**REQUIRED TASK**
Restate all of the entries exactly, dropping any pictures they hold.

**RECORDS PROVIDED**
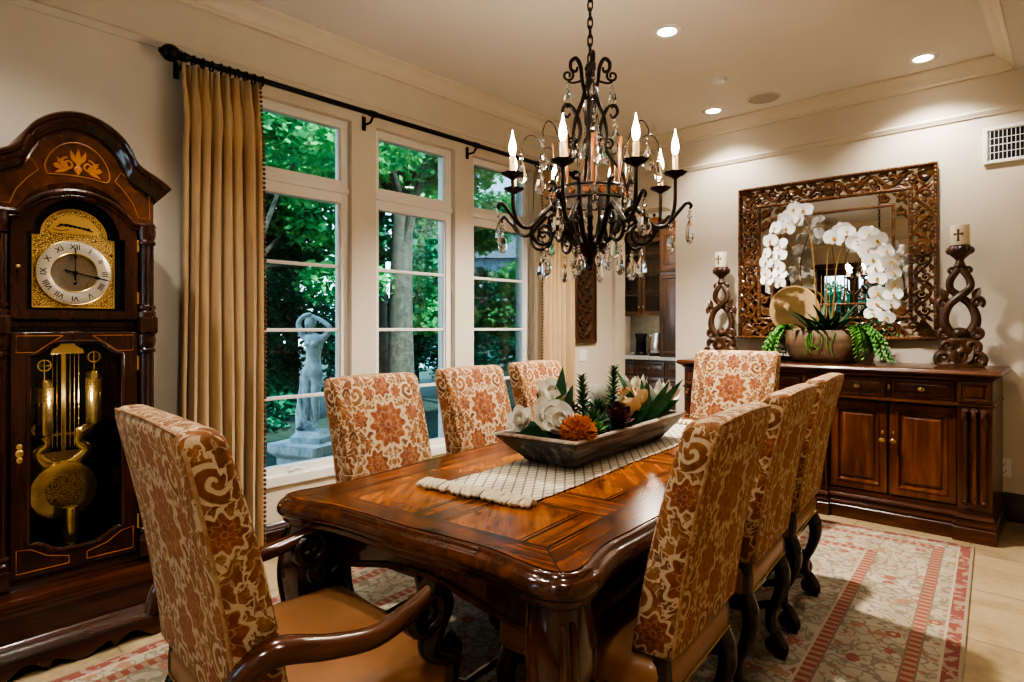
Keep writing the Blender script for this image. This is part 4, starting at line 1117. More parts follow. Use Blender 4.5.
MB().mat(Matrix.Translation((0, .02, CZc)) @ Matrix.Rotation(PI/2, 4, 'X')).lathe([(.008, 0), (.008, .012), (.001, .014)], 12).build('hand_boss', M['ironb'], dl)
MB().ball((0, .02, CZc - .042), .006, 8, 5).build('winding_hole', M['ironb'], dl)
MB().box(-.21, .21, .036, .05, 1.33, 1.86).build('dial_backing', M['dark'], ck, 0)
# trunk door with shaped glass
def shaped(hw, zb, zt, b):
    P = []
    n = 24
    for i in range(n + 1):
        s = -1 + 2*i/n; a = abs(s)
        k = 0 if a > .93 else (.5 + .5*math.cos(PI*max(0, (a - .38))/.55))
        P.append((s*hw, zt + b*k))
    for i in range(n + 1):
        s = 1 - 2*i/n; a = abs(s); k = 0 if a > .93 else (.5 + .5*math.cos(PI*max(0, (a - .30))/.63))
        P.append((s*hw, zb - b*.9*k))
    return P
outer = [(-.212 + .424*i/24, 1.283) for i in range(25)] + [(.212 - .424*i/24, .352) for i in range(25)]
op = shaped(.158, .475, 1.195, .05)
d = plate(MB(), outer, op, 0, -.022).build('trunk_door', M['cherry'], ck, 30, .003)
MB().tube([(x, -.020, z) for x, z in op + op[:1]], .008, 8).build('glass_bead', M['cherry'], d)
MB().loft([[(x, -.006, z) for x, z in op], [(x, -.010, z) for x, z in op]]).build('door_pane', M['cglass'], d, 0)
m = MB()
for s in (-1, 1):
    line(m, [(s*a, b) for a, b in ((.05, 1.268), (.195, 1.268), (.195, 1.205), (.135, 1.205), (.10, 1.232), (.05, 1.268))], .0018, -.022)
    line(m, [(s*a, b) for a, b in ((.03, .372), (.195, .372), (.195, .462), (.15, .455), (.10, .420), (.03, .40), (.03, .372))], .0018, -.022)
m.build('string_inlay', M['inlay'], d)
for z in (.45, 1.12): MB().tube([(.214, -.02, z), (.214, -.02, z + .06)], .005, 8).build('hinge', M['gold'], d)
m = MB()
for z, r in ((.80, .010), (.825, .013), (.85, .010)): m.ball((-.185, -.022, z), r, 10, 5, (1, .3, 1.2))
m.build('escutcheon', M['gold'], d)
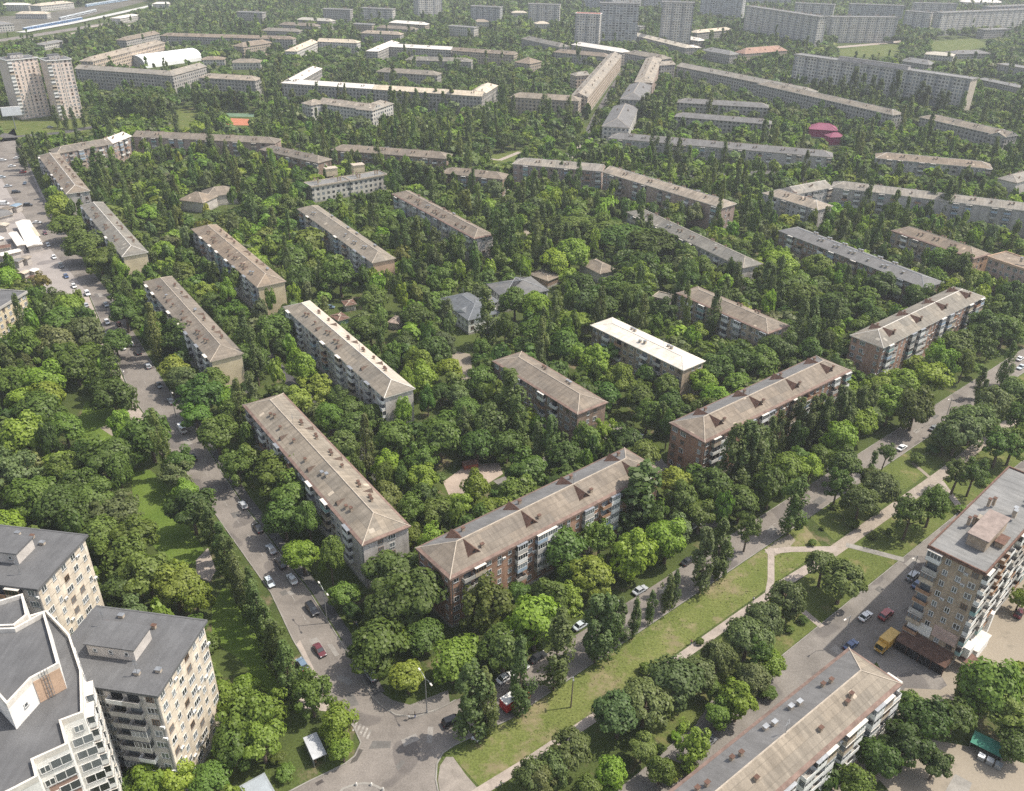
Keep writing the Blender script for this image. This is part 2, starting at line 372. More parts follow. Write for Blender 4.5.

**EXPECTED OUTPUT**
Keep writing the Blender script for this image. This is part 4, starting at line 1117. More parts follow. Use Blender 4.5.
MB().mat(Matrix.Translation((0, .02, CZc)) @ Matrix.Rotation(PI/2, 4, 'X')).lathe([(.008, 0), (.008, .012), (.001, .014)], 12).build('hand_boss', M['ironb'], dl)
MB().ball((0, .02, CZc - .042), .006, 8, 5).build('winding_hole', M['ironb'], dl)
MB().box(-.21, .21, .036, .05, 1.33, 1.86).build('dial_backing', M['dark'], ck, 0)
# trunk door with shaped glass
def shaped(hw, zb, zt, b):
    P = []
    n = 24
    for i in range(n + 1):
        s = -1 + 2*i/n; a = abs(s)
        k = 0 if a > .93 else (.5 + .5*math.cos(PI*max(0, (a - .38))/.55))
        P.append((s*hw, zt + b*k))
    for i in range(n + 1):
        s = 1 - 2*i/n; a = abs(s); k = 0 if a > .93 else (.5 + .5*math.cos(PI*max(0, (a - .30))/.63))
        P.append((s*hw, zb - b*.9*k))
    return P
outer = [(-.212 + .424*i/24, 1.283) for i in range(25)] + [(.212 - .424*i/24, .352) for i in range(25)]
op = shaped(.158, .475, 1.195, .05)
d = plate(MB(), outer, op, 0, -.022).build('trunk_door', M['cherry'], ck, 30, .003)
MB().tube([(x, -.020, z) for x, z in op + op[:1]], .008, 8).build('glass_bead', M['cherry'], d)
MB().loft([[(x, -.006, z) for x, z in op], [(x, -.010, z) for x, z in op]]).build('door_pane', M['cglass'], d, 0)
m = MB()
for s in (-1, 1):
    line(m, [(s*a, b) for a, b in ((.05, 1.268), (.195, 1.268), (.195, 1.205), (.135, 1.205), (.10, 1.232), (.05, 1.268))], .0018, -.022)
    line(m, [(s*a, b) for a, b in ((.03, .372), (.195, .372), (.195, .462), (.15, .455), (.10, .420), (.03, .40), (.03, .372))], .0018, -.022)
m.build('string_inlay', M['inlay'], d)
for z in (.45, 1.12): MB().tube([(.214, -.02, z), (.214, -.02, z + .06)], .005, 8).build('hinge', M['gold'], d)
m = MB()
for z, r in ((.80, .010), (.825, .013), (.85, .010)): m.ball((-.185, -.022, z), r, 10, 5, (1, .3, 1.2))
m.build('escutcheon', M['gold'], d)
Keep writing the Blender script for this image. This is part 2, starting at line 372. More parts follow. Write for Blender 4.5.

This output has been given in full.